Sunday, April 14, 2024

Give Thanks...For A Father's Small Act


 Since I can't ask my dad personally, I must surmise his thought process. It's 1972. He's away on a business trip, out of state, dealing with flights, hotels, late schedules, and yes...lost luggage. Somehow, the man with three children under ten years old found time to pick out a postcard, write a message, stamp it, and send it in the mail.

Such a small act...

Remembered over fifty years later.

In a box in my basement you'll find a postcard from 1972, a card I'm guessing my dad picked it up in the airport or the hotel. For some reason, he picked that card for me. 

See those lines? If I'm not mistaken, they exist because a spoiled six-year old child saw the postcard and got mad because the photo on the card was a stinky old building behind a gate, not something cool like a car or a plane or anything else. I don't have a lot of memories of when I was six, but I definitely remember getting mad that my card stunk. It's highly possibly my dad sent my older brother a much cooler card than mine, hence the immature rage.

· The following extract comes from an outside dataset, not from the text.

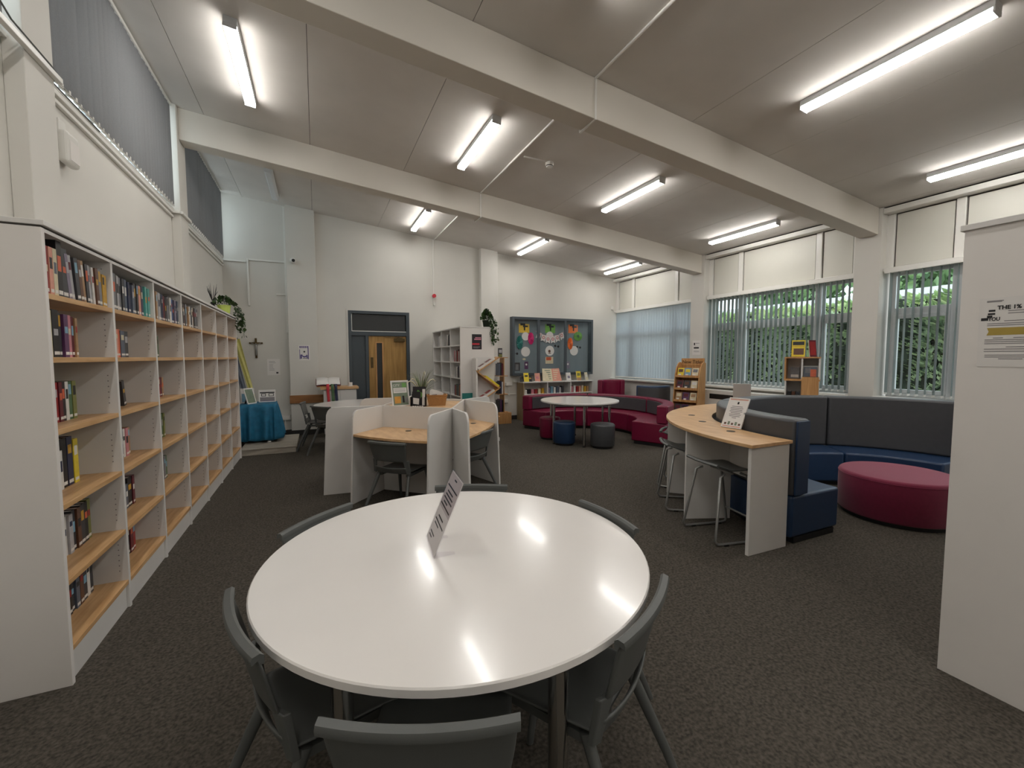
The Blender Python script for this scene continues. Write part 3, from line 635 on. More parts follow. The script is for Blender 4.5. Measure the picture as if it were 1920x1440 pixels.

I can imagine my mother watching her son get mad at her husband's incredibly kind gesture. He didn't need to buy the cards, fill them out and send them, especially when he didn't have to. 

Somehow, this piece of card stock survived. It was stored somewhere during my pre-teen and teenage years. After I grew up, physically and emotionally and understood the significance of the card and what it meant, I kept it safe. 

No one knew back in January 1972 that my father would only live another twenty-five months, then he'd be gone. I have very few items that he gave to me. It's the nature of all things to go away, disappear, cease to exist. This little card could have been tossed. Heck, I could have shredded it right then and there...

But I didn't.

I'm thankful I didn't.

I'm thankful for my father who, in what had to be a crap trip, picked out a postcard for me and sent it in the mail. In a million years there's no way he could have known that his son (who turns sixty-years old next year...) would have kept that card and that it would affect him these years and decades later. Like ripples in water, that small act extends still today.

Thanks, Dad for the card and for calling me master. Even though I hated it at the time, it's a wonderful treasure today.